Sampai saat ini es teler 77 merupakan restaurant franchise terbesar di Indonesia. Sudah ada 180 gerai di Indonesia. 3 di singapura. 2 di Australia. Akhir tahun 2010 akan buka di Malaysia dan 2011 akan buka di Saudi Arabia. Mulai dari puluhan pegawai, ratusan dan sampai saat ini pegawai es Teler 77 telah mencapai angka 2000. Bekerja sama dengan kurang lebih 100 pengusaha menengah dan ratusan suplyer buah-buahan. Semua ini merupakan kerja keras Sukyatno Nugroho. Hingga beliau mencapai ajalnya, ia masih suka di panggil “Sukyatno Nugroho si Juragan Teler” dari pada direktur. 

Si Juragan Teler ini pernah berkata “Apabila pada saatnya nanti saya meninggalkan dunia, saya ingin memberikan warisan bagi bangsa dan negara ini. Bentuknya berupa sebuah buku, yang berisi seluruh pengalaman saya selama 25 tahun membangun Es Teler 77. Agar ilmu langka dan satu-satunya di Indonesia ini tidak hilang begitu saja.”

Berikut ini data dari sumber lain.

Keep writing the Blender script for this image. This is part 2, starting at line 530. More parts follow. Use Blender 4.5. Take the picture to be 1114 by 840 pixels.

Buku yang tidak sempat ia tulis di selesaikan oleh anaknya Felicia Nugroho. Ia adalah penerus usaha Es Teler 77 milik ayahnya. Dia tidak mempunyai bekal dalam berbisnis. Dia lulus s1 statistik di sidney. 2 tahun terakhir dia menulis buku “Prinsip disana Senang, disini Senang.” Sebagai perwujudan mimpi ayahnya yang tertunda.